Response to Greg Trimble's 11 questions
This is a partial response to the issues brought up in a reddit forum. At some point I should probably just respond to all 11 questions, but this covers a lot of it.
Could an uneducated boy
Joseph Smith was not uneducated. Regardless, most of the theories being tossed around exmo circles these days involve other co-conspirators who had been preachers (Rigdon) or educated at Dartmouth (so, Hyrum Smith, where he probably heard John Smith’s lectures). See the intro here
come up with 531 pages of ancient scripture on his own
It seems that numerous individuals have come up with far more scripture than 531 pages. Joseph’s feat was not particularly remarkable among the list of potential holy books.
that was historically accurate
A few things have been discovered which line up with expectations for the BoM. Many things do not line up.
and prophetic in nature?
I’m aware of nothing in the book that is prophetic in nature. In fact, the book is clearly the product of an early 1800s mind.
Would it be possible for that boy to understand and include ancient Hebrew literary writing styles such as idioms and Chiasmus, some of which weren’t even discovered until long after Joseph Smith was gone ?
This claim is overstated: Summarizing the best arguments against chiasmus as evidence of the BoM’s ancientness
How would Joseph Smith have been able to know so much about the Middle East, especially the Arabian Peninsula where Lehi and his family traveled? The book includes findings in that region that no one had discovered yet.
Unsubstantiated. In general, we underestimate what was known about the region in JS’s time. And, most of the trek through Saudi Arabia corresponds with events from JS’s life.
How could Joseph Smith come up with roughly 200 new names in the Book of Mormon and then have them turn out to be Semitic in nature?
Perhaps by lifting them directly or with slight modification or embellishment from the Bible, including the apocrypha?
Why are there volumes of books written by non-LDS authors stating that Christ came and visited the America’s a couple thousand years ago just like it says in 3rd Nephi? (See Example “He Walked The America’s”) How would Joseph Smith have known this when at the time no one even considered it?
Perhaps because the preacher where Oliver Cowdery lived was writing books which contained this idea? From Dale Morgan on Early Mormonism:
View of the Hebrews made much of the destruction of Jerusalem, the scattering of Israel, and its promised gathering “in the last days,” themes which are central to the Book of Mormon. Both books quoted extensively and almost exclusively from Isaiah, anticipating the literal fulfillment of Isaiahic prophecies; both conceived the American nation as the instrument by which Israel in America should be saved in the last days; and even the Book of Mormon’s conception of a ministry performed by Christ in the New World is implicit in Ethan Smith’s view of Quetzalcoatl, the dominant figure of Aztec mythology, as a “type of Christ.” (emphasis added)
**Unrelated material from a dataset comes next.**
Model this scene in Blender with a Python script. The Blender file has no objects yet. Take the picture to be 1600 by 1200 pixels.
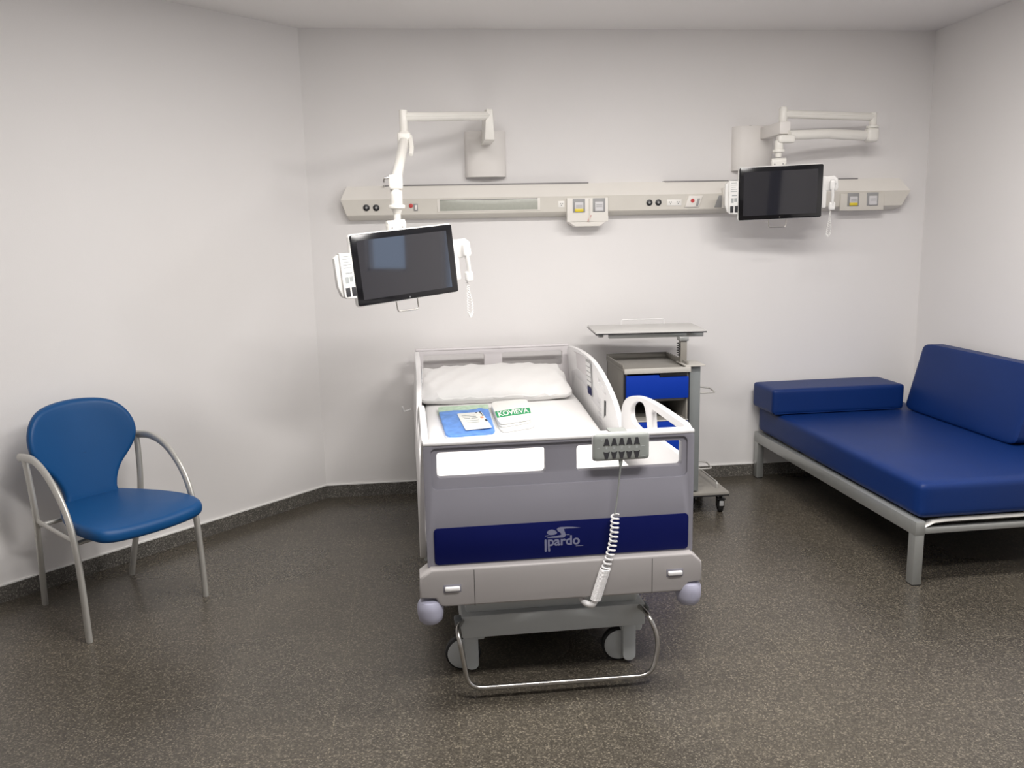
import bpy, bmesh, math, random
from mathutils import Vector, Matrix, Euler
random.seed(7)
R = math.radians
COL = bpy.context.scene.collection
SC = bpy.context.scene

# ------------------------------------------------------------------ materials
def mat(name, col, rough=.5, metal=0., var=0., vscale=8., bump=0., bscale=200., coat=0., spec=.5, emit=None):
    m = bpy.data.materials.new(name); m.use_nodes = True
    nt = m.node_tree; n = nt.nodes; l = nt.links
    b = n['Principled BSDF']
    b.inputs['Roughness'].default_value = rough
    b.inputs['Metallic'].default_value = metal
    b.inputs['Specular IOR Level'].default_value = spec
    b.inputs['Coat Weight'].default_value = coat
    b.inputs['Base Color'].default_value = (*col, 1)
    tc = n.new('ShaderNodeTexCoord')
    if var > 0:
        no = n.new('ShaderNodeTexNoise'); no.inputs['Scale'].default_value = vscale; no.inputs['Detail'].default_value = 4
        l.new(tc.outputs['Object'], no.inputs['Vector'])
        r = n.new('ShaderNodeValToRGB')
        r.color_ramp.elements[0].position = .3; r.color_ramp.elements[1].position = .7
        r.color_ramp.elements[0].color = (*[c*(1-var) for c in col], 1)
        r.color_ramp.elements[1].color = (*[min(1, c*(1+var)) for c in col], 1)
        l.new(no.outputs['Fac'], r.inputs['Fac']); l.new(r.outputs['Color'], b.inputs['Base Color'])
    if bump > 0:
        nb = n.new('ShaderNodeTexNoise'); nb.inputs['Scale'].default_value = bscale; nb.inputs['Detail'].default_value = 3
        l.new(tc.outputs['Object'], nb.inputs['Vector'])
        bp = n.new('ShaderNodeBump'); bp.inputs['Strength'].default_value = bump; bp.inputs['Distance'].default_value = .01
        l.new(nb.outputs['Fac'], bp.inputs['Height']); l.new(bp.outputs['Normal'], b.inputs['Normal'])
    if emit:
        b.inputs['Emission Color'].default_value = (*emit[0], 1); b.inputs['Emission Strength'].default_value = emit[1]
    return m

M = {}
M['wall'] = mat('wall_paint', (.82, .80, .79), .75, var=.012, vscale=1.3, bump=.05, bscale=260)
M['ceiling'] = mat('ceiling_paint', (.86, .84, .83), .85, var=.01, vscale=1., bump=.03, bscale=180)
M['bead'] = mat('white_sealant', (.85, .84, .82), .5, var=.02)
M['foot'] = mat('shaded_lilac_plastic', (.235, .23, .265), .38, var=.015, vscale=5)  # footboard plastic, colour darkened for the shade on its front
M['foot_base'] = mat('warm_grey_plastic', (.36, .34, .335), .45, var=.015, vscale=5)
M['bumper'] = mat('lilac_bumper', (.40, .40, .50), .35, var=.02)
M['head'] = mat('pale_grey_plastic', (.66, .63, .64), .4, var=.015, vscale=5)
M['rail'] = mat('white_plastic', (.80, .79, .79), .35, var=.01, vscale=5)
M['rail_grey'] = mat('light_grey_inset', (.66, .65, .66), .4, var=.01)
M['blue_panel'] = mat('navy_panel', (.002, .005, .070), .5, var=.03, spec=.15)
M['logo'] = mat('logo_grey', (.20, .21, .31), .5, var=.01)
M['sheet'] = mat('white_sheet', (.86, .85, .84), .8, var=.01, bump=.08, bscale=25)
M['pillow'] = mat('pillow_cotton', (.74, .73, .72), .85, var=.015, bump=.45, bscale=9)
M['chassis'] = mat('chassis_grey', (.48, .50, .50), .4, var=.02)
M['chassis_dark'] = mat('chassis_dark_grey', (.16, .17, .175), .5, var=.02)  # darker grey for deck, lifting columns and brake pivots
M['rubber'] = mat('black_rubber', (.012, .012, .013), .6, var=.05)
M['black'] = mat('black_plastic', (.012, .012, .014), .35, var=.05)
M['column'] = mat('column_grey', (.22, .235, .235), .4, metal=.2, var=.03)
M['dark'] = mat('dark_recess', (.05, .05, .05), .6, var=.05)
M['chrome'] = mat('brushed_steel', (.46, .445, .42), .28, metal=1, var=.02)
M['silver'] = mat('silver_lacquer', (.40, .41, .40), .32, metal=.55, var=.03, vscale=30)
M['silver_l'] = mat('satin_silver', (.52, .51, .48), .36, metal=.45, var=.03, vscale=30)
M['vinyl'] = mat('mid_blue_vinyl', (.005, .066, .205), .42, spec=.28, var=.04, vscale=3, bump=.06, bscale=350)
M['vinyl_d'] = mat('royal_blue_vinyl', (.003, .024, .13), .46, spec=.28, var=.05, vscale=3, bump=.06, bscale=350)
M['arm'] = mat('ivory_enamel', (.83, .81, .76), .35, var=.01)
M['plate'] = mat('ivory_cover', (.78, .75, .72), .5, var=.01)
M['tvw'] = mat('white_tv_shell', (.86, .85, .83), .3, var=.01)
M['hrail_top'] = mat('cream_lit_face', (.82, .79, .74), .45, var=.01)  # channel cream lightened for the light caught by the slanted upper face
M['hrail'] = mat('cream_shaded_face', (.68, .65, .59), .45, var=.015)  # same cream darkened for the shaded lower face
M['lens'] = mat('ribbed_lamp_lens', (.42, .43, .38), .3, var=.04, vscale=60)
M['groove'] = mat('grey_channel', (.27, .26, .26), .5, var=.03)
M['white_sock'] = mat('white_socket', (.86, .84, .80), .4, var=.01)
M['red'] = mat('red_button', (.55, .05, .05), .4, var=.02)
M['yellow'] = mat('yellow_tab', (.78, .62, .04), .45, var=.03)
M['greyp'] = mat('mid_grey_plastic', (.33, .33, .33), .45, var=.02)
M['remote'] = mat('remote_grey', (.27, .285, .27), .45, var=.02)
M['cab_side'] = mat('cabinet_taupe', (.24, .225, .20), .5, var=.03, vscale=25)
M['cab_top'] = mat('cabinet_grey_top', (.26, .245, .22), .45, var=.03, vscale=25)
M['cab_edge'] = mat('cabinet_light_edge', (.50, .48, .44), .4, var=.02)
M['cab_blue'] = mat('drawer_blue', (.003, .034, .33), .55, spec=.15, var=.03)
M['cab_in'] = mat('cabinet_inside', (.16, .155, .15), .6, var=.03)
M['table'] = mat('table_laminate', (.60, .59, .57), .35, var=.015)
M['paper'] = mat('paper_print', (.80, .81, .76), .7, var=.05, vscale=60)
M['bluecloth'] = mat('folded_blue_gown', (.13, .30, .72), .55, var=.18, vscale=22, bump=.5, bscale=22)
M['greenish'] = mat('pale_green_wrap', (.50, .66, .50), .5, var=.15, vscale=40)
M['film'] = mat('clear_film', (.75, .80, .85), .12, var=.1, vscale=30)
M['towel'] = mat('white_towel', (.86, .86, .83), .9, var=.02, bump=.3, bscale=120)
M['green'] = mat('green_print', (.02, .33, .12), .7, var=.05)
M['ink'] = mat('dark_ink', (.03, .03, .035), .6, var=.05)
M['orange'] = mat('orange_print', (.75, .32, .16), .6, var=.05)
M['inkgrey'] = mat('grey_ink', (.38, .40, .40), .6, var=.1, vscale=90)
M['door'] = mat('door_laminate', (.50, .48, .47), .5, var=.05, vscale=6)
M['trimdark'] = mat('door_frame', (.16, .17, .20), .5, var=.02)
M['wframe'] = mat('window_frame', (.7, .7, .7), .4, var=.01)

def screen_mat():
    m = mat('tv_glass', (.016, .016, .022), .04, var=.03, spec=.9, coat=.6)
    return m
M['screen'] = screen_mat()
M['bezel'] = mat('tv_black_bezel', (.006, .006, .008), .12, var=.03, spec=.5)

def floor_mat(name, tiles=True, base=(.083, .073, .059)):
    m = bpy.data.materials.new(name); m.use_nodes = True
    nt = m.node_tree; n = nt.nodes; l = nt.links; b = n['Principled BSDF']
    tc = n.new('ShaderNodeTexCoord')
    # terrazzo chips: two voronoi scales
    def ramp(src, stops):
        r = n.new('ShaderNodeValToRGB'); r.color_ramp.interpolation = 'LINEAR'
        e = r.color_ramp.elements
        while len(e) < len(stops): e.new(.5)
        for i, (p, c) in enumerate(stops): e[i].position = p; e[i].color = (*c, 1)
        l.new(src, r.inputs['Fac']); return r.outputs['Color']
    v = n.new('ShaderNodeTexVoronoi'); v.inputs['Scale'].default_value = 215
    l.new(tc.outputs['Object'], v.inputs['Vector'])
    sep = n.new('ShaderNodeSeparateColor'); l.new(v.outputs['Color'], sep.inputs['Color'])
    k = base
    chips = ramp(sep.outputs['Red'], [(0, (k[0]*.6, k[1]*.6, k[2]*.6)), (.35, (k[0]*.8, k[1]*.8, k[2]*.8)), (.72, (k[0]*1.15, k[1]*1.15, k[2]*1.12)), (.86, (k[0]*1.5, k[1]*1.5, k[2]*1.5)), (1, (k[0]*2.5, k[1]*2.5, k[2]*2.4))])
    big = n.new('ShaderNodeTexNoise'); big.inputs['Scale'].default_value = 1.1; big.inputs['Detail'].default_value = 3
    l.new(tc.outputs['Object'], big.inputs['Vector'])
    bigc = ramp(big.outputs['Fac'], [(.3, (.86, .86, .87)), (.7, (1.1, 1.09, 1.06))])
    mx = n.new('ShaderNodeMix'); mx.data_type = 'RGBA'; mx.blend_type = 'MULTIPLY'; mx.inputs['Factor'].default_value = 1
    l.new(chips, mx.inputs['A']); l.new(bigc, mx.inputs['B'])
    out = mx.outputs['Result']
    if tiles:
        br = n.new('ShaderNodeTexBrick'); br.offset = 0; br.inputs['Scale'].default_value = 1
        br.inputs['Brick Width'].default_value = .42; br.inputs['Row Height'].default_value = .42
        br.inputs['Mortar Size'].default_value = .0022; br.inputs['Mortar Smooth'].default_value = .1
        br.inputs['Color1'].default_value = (1.0, 1.0, 1.0, 1); br.inputs['Color2'].default_value = (.91, .91, .915, 1)
        br.inputs['Mortar'].default_value = (1.25, 1.24, 1.2, 1)
        mp = n.new('ShaderNodeMapping'); mp.inputs['Location'].default_value = (.35+.42*20, -4.545+.42*30, 0)
        l.new(tc.outputs['Object'], mp.inputs['Vector']); l.new(mp.outputs['Vector'], br.inputs['Vector'])
        m2 = n.new('ShaderNodeMix'); m2.data_type = 'RGBA'; m2.blend_type = 'MULTIPLY'; m2.inputs['Factor'].default_value = 1
        l.new(out, m2.inputs['A']); l.new(br.outputs['Color'], m2.inputs['B']); out = m2.outputs['Result']
    l.new(out, b.inputs['Base Color'])
    rn = n.new('ShaderNodeMapRange'); rn.inputs['To Min'].default_value = .22; rn.inputs['To Max'].default_value = .34
    l.new(big.outputs['Fac'], rn.inputs['Value']); l.new(rn.outputs['Result'], b.inputs['Roughness'])
    b.inputs['Specular IOR Level'].default_value = .45
    return m
M['floor'] = floor_mat('terrazzo_floor')
M['skirt'] = floor_mat('terrazzo_skirting', False, (.125, .118, .108))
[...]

If we have the stick of Judah (record of the Jews or the Bible), then where is the stick of Joseph that is referenced in Ezekiel 37:15-20? The Book of Mormon is the only explanation for this scripture.
In “This is My Doctrine”, BYU professor Charles Harrell argues against this interpretation (quoted from here):
Scholars point out that each of the sticks Ezekiel refers to is no more than a piece of wood (hence the term “stick”), on which he was to inscribe a short phrase. It doesn’t appear to have been a scroll or writing board on which a lengthy record might be kept.
… Any uncertainty regarding the intended meaning of this passage disappears in the next verse in which the people ask ‘Wilt thou not show us what thou meanest by these?’ (v.18). Ezekiel responds that the sticks represent the kingdoms of Judah and Joseph, and that the joining of the two sticks symbolizes the reuniting of the two kingdoms under one king (vv. 19-23). Many LDS scholars today concur with this contextual meaning and therefore see the traditional LDS interpretation as a “secondary,” “revealed” meaning
How could there be so many witnesses of the Book of Mormon and the plates and not one of them deny their testimony even when some of them became bitter toward Joseph Smith? With so many people involved…a hoax of this magnitude could never go uncovered. How could the Book of Mormon never contradict itself while being an extremely complex book? After all these years…someone would have found something…but no.
Most theories posit only a few co-conspirators (if any). Again, see the intro here.